DEC POSITIONS: -300 SPX DEC 1135/1140 Put Spreads @ $0.30 -300 PSX DEC 1275/1280 Put Spreads @ $0.40 + 200 SPY DEC 127 Calls @ $0.30 (partial hedge for Turkey Rally potential) Margin - $150,000 Net Credit (- hedge) = $15,000 Return at expiration = 10% Phil
Coach, Any feelings on the general direction of the market in the next 5 weeks. I too have sold a DEC IC a bit further in than you on the bottom side. You're hedged on the upside so I'm assuming you see upside potential ... ? Thx.
As of today things look a little bearish to tell you the truth. However I do not feel that it is bearish enough to crash to 1140 or even 1150 so on the downside I feel protected by the distance. On the upside, things can change pretty quickly in a week or two as we get closer to Thanksgiving so that is why I placed the call hedge. Market has some strong headwinds right now as you can see 1222 or so was very hard to break and hold in the SPX. We might be here for a few days before any real direction takes hold. Phil
I have my Fib lines drawn using the Aug highs this year to the mid-October lows and we seem to be sitting on the 61.8% fib line now. I felt when I opened my IC that I would stay just outside the OCT lows on the PUT spread (1175/1165). For the CALL spread I chose the 1280/1270. Each side paid 1.10 with the SPX @ 1220. How do choose your IC spreads ? .... looks as though you're staying outside (at least) YTD highs and lows ...
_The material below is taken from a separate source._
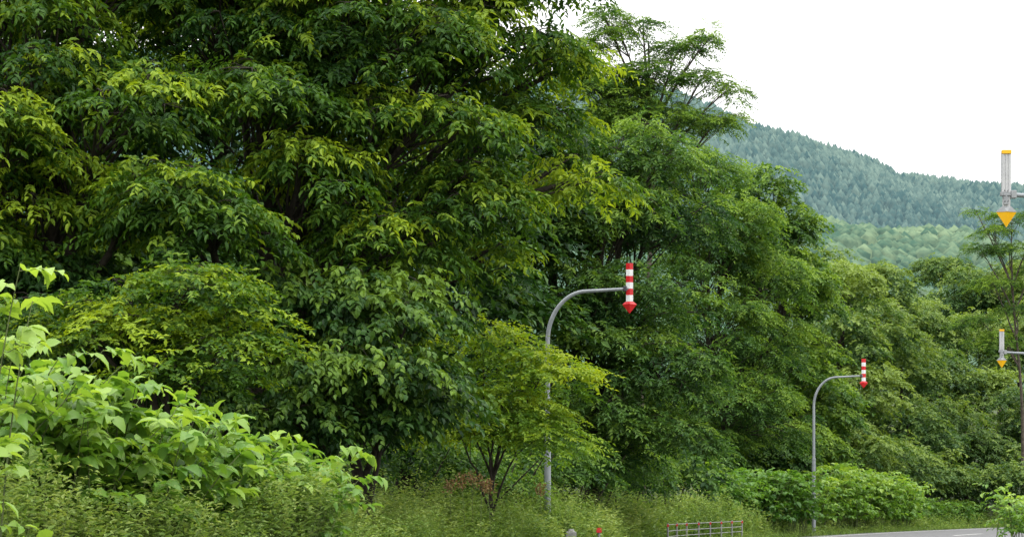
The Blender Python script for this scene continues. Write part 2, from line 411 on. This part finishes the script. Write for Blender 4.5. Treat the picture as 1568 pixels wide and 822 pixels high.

Coach: Given the following two (and there may be more): 1) The IV skew favoring premiums with puts 2) No corresponding black swan event for bear calls as there is with bull puts (all other things being equal and assuming that one is trading deep OTM spreads) I'm thinking that these considerations (and perhaps others) point to a trading strategy that puts bear calls on earlier (relative to opex week) than bull puts. Forgetting the effect on margin (which I grant can be huge depending upon how large your account is and what % goes to spreads), why not put bear call spreads on 60 to 75 days before expiration (richer premiums) and keep the bull put spreads at 30 to 45 days before expiration. I have no basis right now for choosing 60 to 75 days, I'm just proposing that considerations [such as 1) and 2) above as well as others] suggest that the timing of placing bear calls vs. bull puts shouldn't necessarily be the same. As an example, if I place a Jan 1300/1310 bear call order, I might get 0.80 to 0.90 for a credit. Isn't it generally true that January is a down month relative to the typical bull push in November and December. Thoughts, comments
Coach, is there reason why would not you bugy 20 SPX 1270 instead ? It seems to be cheaper than 200 SPY. Thanks, -Nick
Clearly last October and November were strong moves upward, which apparantly is true most of the time for this time period. I'm afraid my post wasn't clear and the example I cited was poor. I wouldn't actually place that example trade today. Instead I would wait for the market to go higher based on historical trends and then pick a reasonable point to try it. My point is that I'm wondering if the difference in IV skew, difference in velocity of black swan events (maybe this is just my opinion) and coupling this with historical trends shouldn't all be used to decide when to enter a bear call spread versus a bull put spread. And I wonder if that entry point for bear calls wouldn't nominally be different than an entry point for bull puts. I guess the inherent assumption here is that we are trying to maximize premium for a probability of success of 90% or higher. Anyway, I'm sticking with the game plan as it is now, but as a relative Newbie to spreads, I'm just questioning some "rules of thumb" and wondering if they can't be refined a bit. Also, as an example, you used historical trends to refrain from placing bear calls until just yesterday (and rightly so). If we also believe that January is a down month (at least for the first two to three weeks), then why not consider placing a deep OTM bear call for January at an appropriate time (probably after Thanksgiving) based on previous historical trends. I suspect that if I were to use this type of strategy in order to generate higher premiums, I would also probably not hold positions to expiration. Instead I would probably target 75 to 80% of the maximum profit as an exit point unless the spread was really way OTM close to expiration (2 weeks or less). Thanks.